Improving the energy efficiency of fuel poor households could slash the number of children suffering from asthma by 700,000, Energy UK’s deputy chief executive has told MPs.

Dhara Vyas outlined the wider social benefits of energy efficiency upgrades, while giving evidence to the House of Commons energy security and net zero select committee’s inquiry into ‘Heating Our Homes’.

As well as creating up to 350,000 jobs, such works could have “huge impacts on the health of fuel-poor households, she said: “You could stop just under 700,000 children from developing asthma by targeting support to fuel-poor households.”

That equates to around two-thirds of the 1.1m children who Asthma UK estimates are receiving treatment for the condition, which continues for many into adulthood.

Earlier in the hearing, Department for Energy Security and Net Zero (DESNZ) officials were grilled by the committee on last year’s 55% drop in energy efficiency installations.

Jessica Skilbeck, the department’s director for net zero buildings, told MPs that the “big driver” for this drop had been the hiatus surrounding the transition to the latest phase of the ECO (energy company obligation) scheme.

The move to ECO4, delayed after the government failed to put in place necessary regulations until after the scheme was due to go live in the summer of 2022, had resulted in significant policy changes involving deeper retrofit projects, which are “now working their way through”, she said.

And the latest ECO4 installation figures show that the number of homes upgraded has risen to 65,000 homes with internal management data showing a “strongly upward trajectory”.

“The market is responding to those policy changes,” Skilbeck said, adding that the run rate of installation is “where it needs to be” to meet targets.
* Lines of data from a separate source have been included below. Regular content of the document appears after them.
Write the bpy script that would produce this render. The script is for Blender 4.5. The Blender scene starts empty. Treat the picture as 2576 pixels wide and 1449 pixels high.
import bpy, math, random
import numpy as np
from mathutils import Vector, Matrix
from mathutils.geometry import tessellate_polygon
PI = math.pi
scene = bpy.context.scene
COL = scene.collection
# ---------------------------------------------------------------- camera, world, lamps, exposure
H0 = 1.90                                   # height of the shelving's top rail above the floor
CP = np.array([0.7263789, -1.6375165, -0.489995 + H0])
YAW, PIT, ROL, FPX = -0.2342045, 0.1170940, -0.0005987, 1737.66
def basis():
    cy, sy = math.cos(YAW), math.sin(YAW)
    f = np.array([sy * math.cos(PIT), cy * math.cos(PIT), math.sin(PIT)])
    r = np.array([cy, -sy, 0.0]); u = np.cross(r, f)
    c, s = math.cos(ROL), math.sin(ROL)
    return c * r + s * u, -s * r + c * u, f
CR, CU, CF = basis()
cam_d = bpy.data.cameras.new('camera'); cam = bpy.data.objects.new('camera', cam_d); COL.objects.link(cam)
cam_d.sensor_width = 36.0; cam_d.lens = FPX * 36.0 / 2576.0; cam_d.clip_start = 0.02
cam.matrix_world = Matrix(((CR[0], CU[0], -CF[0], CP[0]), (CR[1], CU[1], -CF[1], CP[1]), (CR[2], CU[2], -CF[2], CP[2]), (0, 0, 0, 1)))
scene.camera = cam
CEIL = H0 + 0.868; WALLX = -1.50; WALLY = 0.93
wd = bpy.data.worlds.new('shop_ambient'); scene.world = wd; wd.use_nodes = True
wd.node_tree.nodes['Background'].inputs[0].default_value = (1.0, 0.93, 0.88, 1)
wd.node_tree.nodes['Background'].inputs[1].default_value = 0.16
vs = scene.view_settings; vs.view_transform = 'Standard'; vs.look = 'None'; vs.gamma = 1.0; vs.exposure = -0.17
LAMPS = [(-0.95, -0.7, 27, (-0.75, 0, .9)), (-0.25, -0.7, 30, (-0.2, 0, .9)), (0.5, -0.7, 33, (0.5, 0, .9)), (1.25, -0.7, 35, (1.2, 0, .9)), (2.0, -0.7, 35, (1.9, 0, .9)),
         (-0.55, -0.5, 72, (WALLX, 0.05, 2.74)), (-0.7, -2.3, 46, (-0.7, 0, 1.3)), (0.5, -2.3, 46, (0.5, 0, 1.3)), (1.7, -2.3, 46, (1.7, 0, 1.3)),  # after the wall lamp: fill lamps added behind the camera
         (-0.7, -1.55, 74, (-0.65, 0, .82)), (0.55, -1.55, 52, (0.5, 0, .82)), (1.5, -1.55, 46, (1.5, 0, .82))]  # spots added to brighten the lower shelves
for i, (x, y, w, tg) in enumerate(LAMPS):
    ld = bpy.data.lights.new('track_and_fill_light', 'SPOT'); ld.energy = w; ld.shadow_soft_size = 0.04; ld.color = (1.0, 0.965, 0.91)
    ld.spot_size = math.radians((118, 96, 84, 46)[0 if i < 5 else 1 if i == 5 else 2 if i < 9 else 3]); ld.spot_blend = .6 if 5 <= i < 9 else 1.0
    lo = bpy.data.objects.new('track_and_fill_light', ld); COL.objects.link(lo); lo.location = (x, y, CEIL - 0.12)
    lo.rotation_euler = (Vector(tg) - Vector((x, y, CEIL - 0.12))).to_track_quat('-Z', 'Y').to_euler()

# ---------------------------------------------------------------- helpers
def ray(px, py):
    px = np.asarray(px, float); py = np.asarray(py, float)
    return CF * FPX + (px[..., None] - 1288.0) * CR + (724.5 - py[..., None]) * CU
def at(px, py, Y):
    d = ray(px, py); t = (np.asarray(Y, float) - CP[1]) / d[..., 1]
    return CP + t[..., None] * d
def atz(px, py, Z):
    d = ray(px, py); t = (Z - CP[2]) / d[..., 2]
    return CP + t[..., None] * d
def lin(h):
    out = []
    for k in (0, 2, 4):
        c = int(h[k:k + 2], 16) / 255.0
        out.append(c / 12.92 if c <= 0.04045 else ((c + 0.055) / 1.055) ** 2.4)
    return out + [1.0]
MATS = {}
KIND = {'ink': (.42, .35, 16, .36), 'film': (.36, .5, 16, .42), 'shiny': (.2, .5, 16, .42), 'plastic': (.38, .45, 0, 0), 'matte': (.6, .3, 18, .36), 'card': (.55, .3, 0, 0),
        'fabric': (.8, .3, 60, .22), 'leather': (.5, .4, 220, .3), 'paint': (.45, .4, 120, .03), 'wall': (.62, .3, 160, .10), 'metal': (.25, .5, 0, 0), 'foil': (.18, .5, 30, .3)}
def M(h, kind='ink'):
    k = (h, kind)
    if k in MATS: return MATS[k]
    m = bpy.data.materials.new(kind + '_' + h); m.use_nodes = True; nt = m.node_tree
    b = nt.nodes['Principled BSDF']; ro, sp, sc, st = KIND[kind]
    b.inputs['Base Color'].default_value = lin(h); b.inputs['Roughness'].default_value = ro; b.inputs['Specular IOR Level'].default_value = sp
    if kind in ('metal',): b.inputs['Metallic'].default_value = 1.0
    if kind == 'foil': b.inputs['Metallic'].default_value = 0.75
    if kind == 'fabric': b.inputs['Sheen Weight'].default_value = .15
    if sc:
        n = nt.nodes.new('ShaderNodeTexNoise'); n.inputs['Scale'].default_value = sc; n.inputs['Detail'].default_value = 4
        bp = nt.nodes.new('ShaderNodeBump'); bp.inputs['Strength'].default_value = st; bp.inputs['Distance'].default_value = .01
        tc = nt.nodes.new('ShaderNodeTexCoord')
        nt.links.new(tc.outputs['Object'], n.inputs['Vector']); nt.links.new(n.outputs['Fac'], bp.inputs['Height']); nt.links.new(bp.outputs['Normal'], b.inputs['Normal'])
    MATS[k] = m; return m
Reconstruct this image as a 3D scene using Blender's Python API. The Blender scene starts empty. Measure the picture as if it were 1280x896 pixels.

David Capper, director for clean heat at DESNZ, defended the UK’s relatively low rate of heat pump installations by arguing that the governments Boiler Upgrade Scheme is at “the most generous end” of grants being offered elsewhere in Europe.

He also said the government’s Clean Heat Market Mechanism, which will require the gas boiler manufacturers to ensure that a proportion of new heating is low carbon, “goes beyond what many European countries are doing”.

“It is not easy and there is a long way to go, but… I can show you that there is a path of how you could get to 600,000 in 2028,” he added.

However, Capper acknowledged there are “issues” with gas heating engineers continuing to recommend only gas boilers and not giving consumers alternative heating options.

He also said that the balance of gas and electricity prices, which reflects how policy costs are added to the latter, is “distorted” and “people should have a greater incentive to switch to a heat pump”.

David Robson, CEO of energy efficiency installers InstaGroup, slammed the failure so far to set up an apprenticeship for  energy efficiency installers. “The fact that we still do not have an apprenticeship scheme in place for insulation-based trades is ridiculous,” he said.